Proof. For every \(\epsilon>0\), let \(K_\epsilon \subset E\) be a compact subset of \(E\) such that \(\mu(K_\epsilon) > 1-\epsilon\) for all \(\mu\in\Lambda\). Let \((\mu_n)\) be a sequence in \(\Lambda\). We know by the first proposition of this section that \(\Pr(K)\) is compact metrizable, therefore the sequence \((\widehat{\mu_n})\) has a convergent subsequence \((\widehat{\mu_{n_k}})\). Denote by \(\nu \in \Pr(K)\) its limit. Let \(A_\epsilon = \iota(K_\epsilon) \subset E'\). One has \(\widehat{\mu_{n_k}}(A_\epsilon) = \mu_{n_k}(K_\epsilon) > 1-\epsilon\). By Proposition 1, one has \(\limsup_k \widehat{\mu_{n_k}}(A_\epsilon) \leqslant \nu(A_\epsilon)\). Therefore \(\nu(E') \geqslant \nu(A_\epsilon) \geqslant 1-\epsilon\). Since this is true for every \(\epsilon>0\), \(\nu(E') = 1\). Thus the sequence \((\widehat{\mu_{n_k}})\) is a sequence in \(Q\) and its limit is in \(Q\). Therefore it converges in \(Q\). By Theorem 7, the sequence \((\mu_{n_k})\) converges in \(\Pr(E)\). □

Kernels as random probabilities

Here we prove that a probability kernel on a Lusin space defines a measurable random probability.

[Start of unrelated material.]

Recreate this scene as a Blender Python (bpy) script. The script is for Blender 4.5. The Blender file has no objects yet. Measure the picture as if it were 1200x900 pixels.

Lemma 9. Let \(E\) be a Lusin space and \(\Omega\) be a probability space. Then a map \(\Gamma\colon\Omega\to\Pr(E)\) is measurable if and only if \(\omega\mapsto\Gamma_\omega(f)\) is measurable for every \(f\in C_b(E)\), where we denote by \(\Gamma_\omega\) the probability \(\mathcal{B}_E \ni A \mapsto \Gamma(\omega)(A)\).

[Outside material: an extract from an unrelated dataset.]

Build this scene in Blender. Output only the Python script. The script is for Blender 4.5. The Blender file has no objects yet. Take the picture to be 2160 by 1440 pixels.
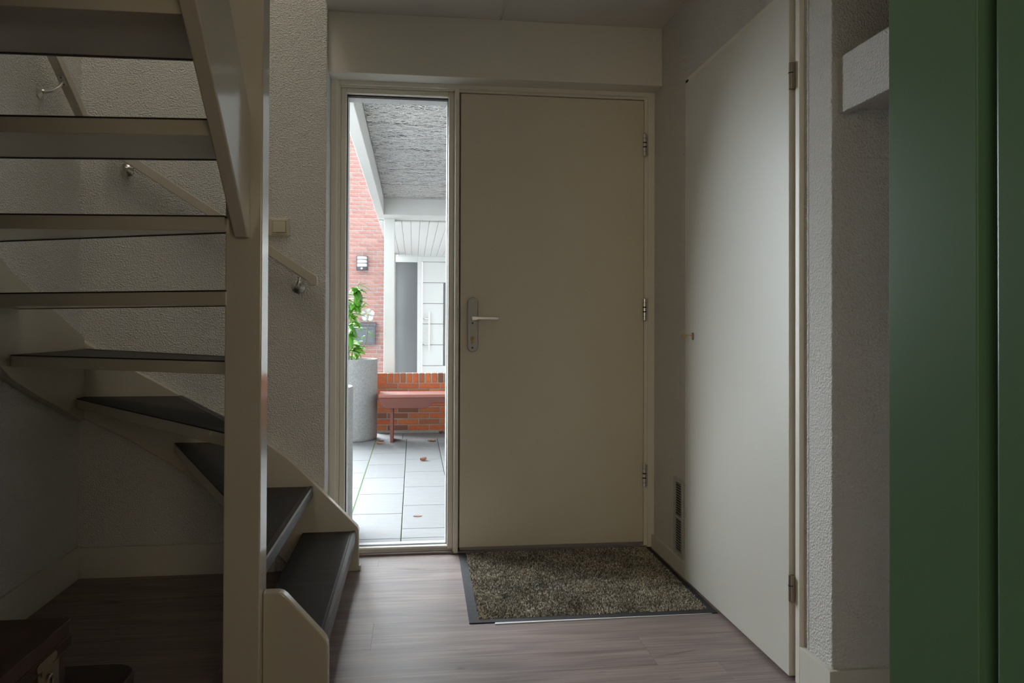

Proof. In The conditional law as a random probability, we proved this result for a Polish space \(E\). But we only used the fact that \(\Pr(E)\) is strongly Lindelöf in this case. The space \(\Pr(E)\) is Lusin by Theorem 8, hence it is strongly Lindelöf. □

Theorem 10. Let \(E\) be a metric space. Let \(\Omega\) be a probability space, and \(\Gamma\colon\Omega\to\Pr(E)\) be a map. We denote by \(\Gamma_\omega\) the image of \(\omega\) by \(\Gamma\). Define the map \(K\colon\Omega\times\mathcal{B}_E \to [0,1]\) by \(K(\omega,A) = \Gamma_\omega(A)\). If \(\Gamma\) is measurable, then \(K\) is a probability kernel from \(\Omega\) to \(E\). If \(E\) is Lusin, the converse is true.

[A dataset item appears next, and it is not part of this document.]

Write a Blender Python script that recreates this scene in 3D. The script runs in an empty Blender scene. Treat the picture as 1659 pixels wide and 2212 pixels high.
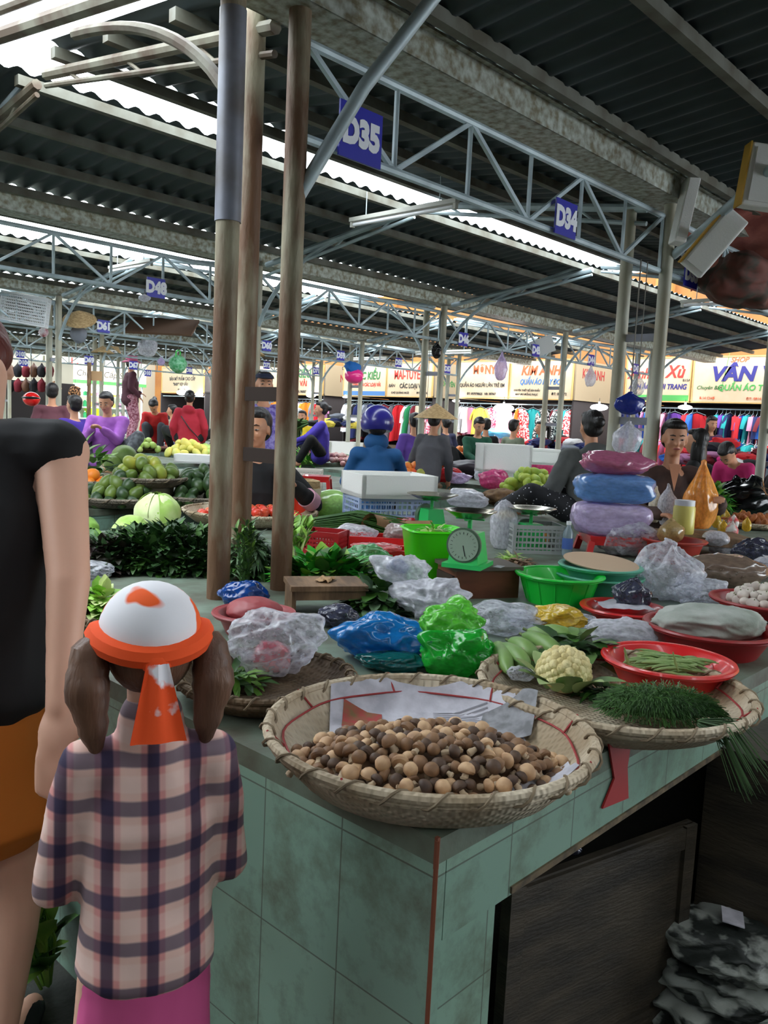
import bpy, bmesh, math, random
from math import sin, cos, pi, radians, sqrt, atan2
from mathutils import Vector, Matrix, noise, Euler
V = Vector
SC = bpy.context.scene
COL = SC.collection
RND = random.Random(7)
# ---------------------------------------------------------------- camera (1659x2212 frame, f in pixels)
CAMZ, YAW, PITCH, ROLL, FPX = 1.42, radians(42.97), radians(6.18), radians(2.737), 1787.0
_f = V((cos(YAW)*cos(PITCH), sin(YAW)*cos(PITCH), -sin(PITCH)))
_r0 = V((sin(YAW), -cos(YAW), 0)); _u0 = _r0.cross(_f)
_r = cos(ROLL)*_r0 + sin(ROLL)*_u0; _u = -sin(ROLL)*_r0 + cos(ROLL)*_u0
CAMP = V((0, 0, CAMZ))
cd = bpy.data.cameras.new('camera'); cam = bpy.data.objects.new('camera', cd); COL.objects.link(cam)
cam.matrix_world = Matrix(((_r.x, _u.x, -_f.x, 0), (_r.y, _u.y, -_f.y, 0), (_r.z, _u.z, -_f.z, CAMZ), (0, 0, 0, 1)))
cd.sensor_fit = 'VERTICAL'; cd.sensor_height = 36; cd.lens = 36*FPX/2212; cd.clip_start = .02; cd.clip_end = 200
cd.dof.use_dof = False
SC.camera = cam
# ---------------------------------------------------------------- daylight: overcast sky
SC.view_settings.view_transform = 'Standard'; SC.view_settings.look = 'None'
SC.view_settings.gamma = 1; SC.view_settings.use_curve_mapping = False
SC.view_settings.exposure = 0.78
wd = bpy.data.worlds.new('sky'); SC.world = wd; wd.use_nodes = True
bg = wd.node_tree.nodes['Background']; bg.inputs[0].default_value = (.86, .94, 1.0, 1); bg.inputs[1].default_value = 5.0
sd = bpy.data.lights.new('sun', 'SUN'); sd.energy = 1.0; sd.angle = radians(25); sd.color = (1, .97, .92)
so = bpy.data.objects.new('sun', sd); COL.objects.link(so); so.rotation_euler = (radians(38), radians(-12), radians(20))
SC.cycles.max_bounces = 7; SC.cycles.transparent_max_bounces = 10; SC.cycles.diffuse_bounces = 4
# ---------------------------------------------------------------- pixels to rays (used only to read real places off the photo)
def ray(px, py): return _f + _r*((px-829.5)/FPX) - _u*((py-1106)/FPX)
def onz(px, py, z): d = ray(px, py); return CAMP + d*((z-CAMZ)/d.z)
def onx(px, py, x): d = ray(px, py); return CAMP + d*(x/d.x)
def ony(px, py, y): d = ray(px, py); return CAMP + d*(y/d.y)
def dep(px, py, t): return CAMP + ray(px, py)*t
def dist(p): return (V(p)-CAMP).dot(_f)
def S(px, p): return px*dist(p)/FPX
ZT = .81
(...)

Proof. We proved the direct implication in The conditional law as a random probability. We also proved the converse for a Polish space \(E\), but to do so we used the same lemma as Lemma 9 for a Polish space \(E\). Thus the proof is similar for a Lusin space, using Lemma 9. □

References

[1] Alexander S. Kechris. Classical descriptive set theory. 1995.
[2] L. C. G. Rogers, David Williams. Diffusions, Markov Processes, and Martingales. Volume 1: Foundations. Second edition, 1994.
[3] N. Dunford, J. T. Schwartz. Linear Operators: Part I, General Theory. 1958.
[4] Patrick Billingsley. Convergence of probability measures. Second edition, 1999.